K'zoo ... It was definitely there for some people. If I had not known a lot of people there, it could have been very lonely, I think. But between my friends at cooler Unis and the fact that I was often accompanied by a Senior Colleague and clearly on chatting terms with a couple of others, I think people didn't know what to make of me and gave me the benefit of the doubt.

Still, I admit I am going to be so glad to have SLAC U on my tag next year.

S. Worthen said...

The one time I went to a conference where we were all divided up into graduate/non-graduate sessions, I was disconcerted to find myself in the middle of an all-professor panel. Now under usual circumstances, this might sound like a good thing. But they'd never asked what my status was, and this was a small, friendly conference where, despite the status-divded of the sessions, the conference was single-track and everyone attended everyone's papers - no real difference in numbers between faculty and graduate-student days. But back to being disconcerted: when we arrived, they said they had received extra money - and that all presenting grad students were going to receive $50 to subsidize their trips there! Of course I wanted to be labeled as grad student then.
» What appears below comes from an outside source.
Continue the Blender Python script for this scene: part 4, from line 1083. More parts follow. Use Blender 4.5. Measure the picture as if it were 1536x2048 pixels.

It'll be interesting to find out what, if anything, I end up with as an affiliation in this coming year...

Dr. Virago said...

I'm pleased to see the conversation is happening without me, since wifi access and time for it is limited here. And so I'll post my next K'zoo topic to encourage even more discussion amongst yourselves!

Meantime -- Dr. Nokes, *was* I at your session?? Really? Which? I was so discombobulated and doing so much panel-hopping that I probably didn't even realize it!

Dr. Richard Scott Nokes said...

Er, the blogging session? Maybe I was misinformed...

Dr. Virago said...

Alas, I was not there. But I'm kind of pleased to think I may have a doppelganger! :) Or maybe someone just confused Ancrene Wiseass and me -- she was there.